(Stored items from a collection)
· · · · ·
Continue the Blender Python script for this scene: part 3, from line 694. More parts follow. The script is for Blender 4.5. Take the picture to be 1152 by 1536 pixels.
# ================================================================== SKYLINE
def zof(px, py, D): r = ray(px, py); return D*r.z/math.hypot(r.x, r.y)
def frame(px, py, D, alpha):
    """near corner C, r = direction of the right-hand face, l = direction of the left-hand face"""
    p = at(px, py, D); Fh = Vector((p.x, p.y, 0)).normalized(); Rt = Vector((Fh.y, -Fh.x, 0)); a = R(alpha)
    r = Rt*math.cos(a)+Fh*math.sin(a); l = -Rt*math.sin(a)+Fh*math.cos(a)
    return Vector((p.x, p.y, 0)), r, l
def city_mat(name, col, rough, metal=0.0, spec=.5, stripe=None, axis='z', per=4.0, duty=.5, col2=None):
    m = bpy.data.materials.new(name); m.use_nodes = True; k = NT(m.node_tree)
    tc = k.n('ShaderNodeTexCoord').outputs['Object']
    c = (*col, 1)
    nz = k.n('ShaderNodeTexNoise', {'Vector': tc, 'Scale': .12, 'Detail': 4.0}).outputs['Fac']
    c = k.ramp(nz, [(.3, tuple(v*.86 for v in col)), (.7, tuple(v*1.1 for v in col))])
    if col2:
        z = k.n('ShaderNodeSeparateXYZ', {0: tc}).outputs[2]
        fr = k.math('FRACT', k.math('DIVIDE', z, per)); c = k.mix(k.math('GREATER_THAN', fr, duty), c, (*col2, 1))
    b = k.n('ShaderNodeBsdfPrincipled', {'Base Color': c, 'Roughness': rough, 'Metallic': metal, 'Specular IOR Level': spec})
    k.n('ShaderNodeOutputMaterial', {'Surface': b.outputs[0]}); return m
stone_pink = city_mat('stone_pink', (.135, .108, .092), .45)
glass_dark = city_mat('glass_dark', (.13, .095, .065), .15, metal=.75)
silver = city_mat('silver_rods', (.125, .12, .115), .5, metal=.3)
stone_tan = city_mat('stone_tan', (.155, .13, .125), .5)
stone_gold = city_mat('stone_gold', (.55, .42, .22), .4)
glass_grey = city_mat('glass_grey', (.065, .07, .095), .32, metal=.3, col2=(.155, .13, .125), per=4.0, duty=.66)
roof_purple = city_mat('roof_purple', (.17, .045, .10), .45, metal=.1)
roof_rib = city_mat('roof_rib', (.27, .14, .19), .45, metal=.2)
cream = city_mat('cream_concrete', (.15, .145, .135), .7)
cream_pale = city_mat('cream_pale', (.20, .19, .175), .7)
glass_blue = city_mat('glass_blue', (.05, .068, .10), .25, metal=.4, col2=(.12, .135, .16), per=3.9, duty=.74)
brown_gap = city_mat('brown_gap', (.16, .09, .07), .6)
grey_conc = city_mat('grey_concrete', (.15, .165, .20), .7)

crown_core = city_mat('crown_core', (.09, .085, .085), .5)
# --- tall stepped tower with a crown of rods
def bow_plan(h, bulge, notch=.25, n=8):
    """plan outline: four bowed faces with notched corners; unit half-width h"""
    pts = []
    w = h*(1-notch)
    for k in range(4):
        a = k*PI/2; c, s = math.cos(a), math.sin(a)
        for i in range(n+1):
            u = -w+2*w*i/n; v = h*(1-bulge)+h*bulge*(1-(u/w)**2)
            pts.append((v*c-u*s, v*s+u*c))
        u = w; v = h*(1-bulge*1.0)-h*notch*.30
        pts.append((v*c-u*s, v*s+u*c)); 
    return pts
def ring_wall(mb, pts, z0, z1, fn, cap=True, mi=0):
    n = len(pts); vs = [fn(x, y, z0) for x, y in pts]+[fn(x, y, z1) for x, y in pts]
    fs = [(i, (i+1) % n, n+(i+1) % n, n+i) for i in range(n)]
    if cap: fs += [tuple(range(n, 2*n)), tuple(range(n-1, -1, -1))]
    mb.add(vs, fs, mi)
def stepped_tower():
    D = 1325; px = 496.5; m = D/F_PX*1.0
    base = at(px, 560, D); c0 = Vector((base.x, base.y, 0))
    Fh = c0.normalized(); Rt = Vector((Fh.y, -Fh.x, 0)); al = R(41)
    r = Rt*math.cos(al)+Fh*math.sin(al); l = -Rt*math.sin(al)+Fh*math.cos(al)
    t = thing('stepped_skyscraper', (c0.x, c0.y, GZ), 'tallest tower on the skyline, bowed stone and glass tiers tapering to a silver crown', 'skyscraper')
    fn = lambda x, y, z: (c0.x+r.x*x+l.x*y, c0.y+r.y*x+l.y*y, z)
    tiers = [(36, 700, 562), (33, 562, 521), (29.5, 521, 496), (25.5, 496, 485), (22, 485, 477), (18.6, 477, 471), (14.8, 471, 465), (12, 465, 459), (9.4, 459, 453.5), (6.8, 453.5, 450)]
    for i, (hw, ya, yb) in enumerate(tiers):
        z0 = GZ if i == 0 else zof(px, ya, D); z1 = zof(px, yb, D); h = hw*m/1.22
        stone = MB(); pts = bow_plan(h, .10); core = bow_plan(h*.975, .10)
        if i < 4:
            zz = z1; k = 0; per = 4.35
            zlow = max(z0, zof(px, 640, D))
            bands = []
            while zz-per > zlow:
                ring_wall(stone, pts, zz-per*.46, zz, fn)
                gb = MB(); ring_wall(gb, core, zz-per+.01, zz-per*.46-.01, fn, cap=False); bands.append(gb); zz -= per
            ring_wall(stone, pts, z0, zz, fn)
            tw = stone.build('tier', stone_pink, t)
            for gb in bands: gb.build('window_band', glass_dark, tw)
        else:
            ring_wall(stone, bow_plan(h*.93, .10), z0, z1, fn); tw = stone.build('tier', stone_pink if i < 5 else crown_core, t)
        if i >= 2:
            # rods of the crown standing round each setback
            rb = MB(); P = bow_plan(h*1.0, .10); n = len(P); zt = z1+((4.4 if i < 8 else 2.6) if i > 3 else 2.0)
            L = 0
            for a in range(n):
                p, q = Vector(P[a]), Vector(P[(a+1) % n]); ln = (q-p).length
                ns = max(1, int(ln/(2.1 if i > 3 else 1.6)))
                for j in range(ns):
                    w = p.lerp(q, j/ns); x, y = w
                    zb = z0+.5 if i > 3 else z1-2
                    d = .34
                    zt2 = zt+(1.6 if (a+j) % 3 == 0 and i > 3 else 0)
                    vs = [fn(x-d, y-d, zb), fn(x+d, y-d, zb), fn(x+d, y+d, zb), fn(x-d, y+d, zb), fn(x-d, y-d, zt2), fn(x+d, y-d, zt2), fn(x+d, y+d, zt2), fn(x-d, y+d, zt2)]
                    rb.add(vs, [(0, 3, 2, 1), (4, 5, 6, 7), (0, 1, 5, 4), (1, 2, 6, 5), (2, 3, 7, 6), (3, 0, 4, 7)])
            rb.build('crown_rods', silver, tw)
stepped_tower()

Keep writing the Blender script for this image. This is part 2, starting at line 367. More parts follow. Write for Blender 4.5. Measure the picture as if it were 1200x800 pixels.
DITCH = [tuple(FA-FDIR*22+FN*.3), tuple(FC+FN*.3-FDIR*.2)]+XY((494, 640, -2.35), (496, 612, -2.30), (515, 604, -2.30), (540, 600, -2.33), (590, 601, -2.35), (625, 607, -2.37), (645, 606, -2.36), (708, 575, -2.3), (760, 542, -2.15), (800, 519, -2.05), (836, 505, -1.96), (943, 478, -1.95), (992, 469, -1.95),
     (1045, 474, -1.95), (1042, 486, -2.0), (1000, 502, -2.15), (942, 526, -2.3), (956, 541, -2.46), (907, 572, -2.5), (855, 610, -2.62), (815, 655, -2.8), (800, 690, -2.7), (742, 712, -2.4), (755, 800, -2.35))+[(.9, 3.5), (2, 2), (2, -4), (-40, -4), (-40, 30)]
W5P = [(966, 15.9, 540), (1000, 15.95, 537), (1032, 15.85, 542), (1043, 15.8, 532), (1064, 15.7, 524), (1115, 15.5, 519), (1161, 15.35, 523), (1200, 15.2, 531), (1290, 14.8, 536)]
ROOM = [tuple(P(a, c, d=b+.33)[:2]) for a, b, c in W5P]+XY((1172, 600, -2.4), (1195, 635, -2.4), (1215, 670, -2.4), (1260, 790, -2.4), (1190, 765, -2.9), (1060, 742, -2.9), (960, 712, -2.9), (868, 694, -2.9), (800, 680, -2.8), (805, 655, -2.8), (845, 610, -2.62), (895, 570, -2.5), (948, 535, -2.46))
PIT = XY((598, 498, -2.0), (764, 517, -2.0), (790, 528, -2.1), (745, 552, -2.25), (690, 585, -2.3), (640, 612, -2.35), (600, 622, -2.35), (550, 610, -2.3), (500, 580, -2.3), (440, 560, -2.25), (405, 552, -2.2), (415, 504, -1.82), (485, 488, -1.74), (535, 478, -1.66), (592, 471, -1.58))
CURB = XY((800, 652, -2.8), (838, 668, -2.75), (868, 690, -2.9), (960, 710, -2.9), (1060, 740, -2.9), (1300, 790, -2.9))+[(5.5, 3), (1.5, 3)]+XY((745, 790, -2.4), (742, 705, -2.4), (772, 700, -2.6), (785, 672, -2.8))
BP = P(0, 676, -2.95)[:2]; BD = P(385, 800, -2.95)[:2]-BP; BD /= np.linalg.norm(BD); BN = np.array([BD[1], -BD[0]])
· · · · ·
* _GIVEN REQUEST_:
Report each line of the material above where the word "follow" appears.

* _OUTPUT FOR THIS EXERCISE_:
Continue the Blender Python script for this scene: part 3, from line 694. More parts follow. The script is for Blender 4.5. Take the picture to be 1152 by 1536 pixels.
Keep writing the Blender script for this image. This is part 2, starting at line 367. More parts follow. Write for Blender 4.5. Measure the picture as if it were 1200x800 pixels.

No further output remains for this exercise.